Page history last edited by PBworks 16 years, 4 months ago

MacDonald, Philip - The Rasp (1924)

 

Review by Nick Fuller

4/5

MacDonald’s first novel (except for the two books written with his father), and the first appearance of Colonel Gethryn, special correspondent for The Owl — a Trentish figure, who falls in love with an enigmatic beauty and suspects the unconvincing secretary. Although he is, like the book itself, rather arch, he has a brain, which he sets to work to discover the murderer of the cabinet minister at his country house. The book is a better (i.e., more orthodox) detective story than later books, and is more pleasing, for it is longer and more controlled without deist apostrophes and recapitulations.
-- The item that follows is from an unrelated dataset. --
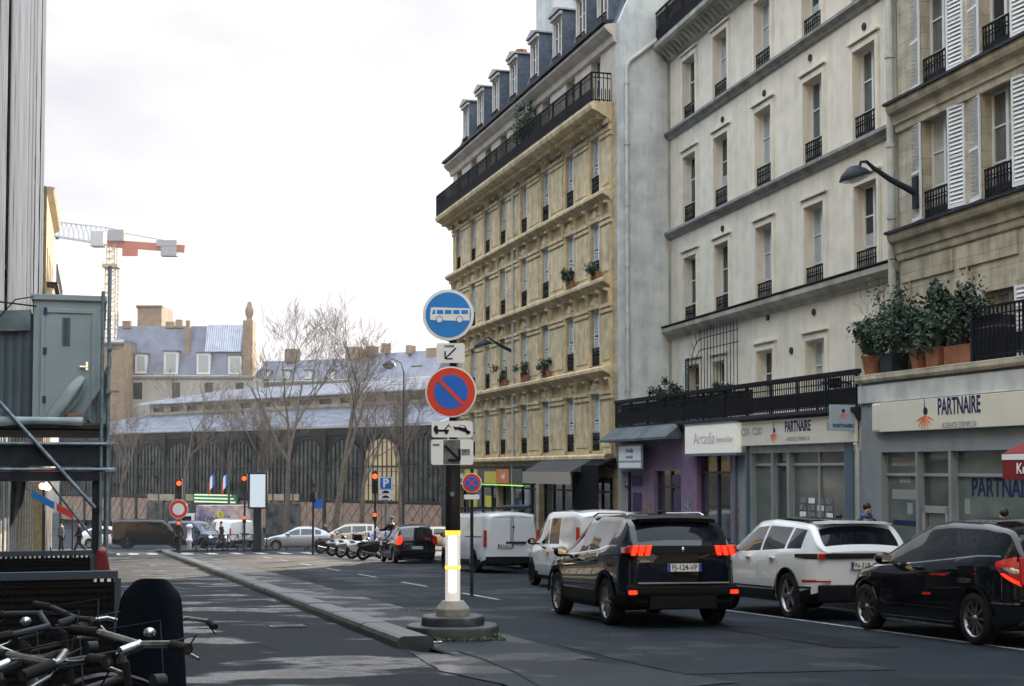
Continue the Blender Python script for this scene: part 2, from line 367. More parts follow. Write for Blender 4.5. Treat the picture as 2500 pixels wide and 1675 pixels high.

The murderer is guessable, but a worse flaw, one of the few blemishes in an otherwise sound piece of work, is that the revelation of the murderer and his resulting descent into madness are unconvincingly melodramatic; Allingham was more successful in Death of a Ghost. The explanation is quite logical, although rather long-winded; thirty pages is too long for the explanation of a simple crime.

Comments (1)

Jon said

at 3:02 pm on Sep 15, 2010

One should also comment on Gethryn's annoying habit of keeping clues to himself, including whole interviews with suspects, And the murderer's motive must be one of the weakest in fiction. It would be interesting to compare this in detail with Milne's Red House Mystery (1922), which it actually sends up at the end, and Trent's Last Case (1913) which was obviously the inspiration for both.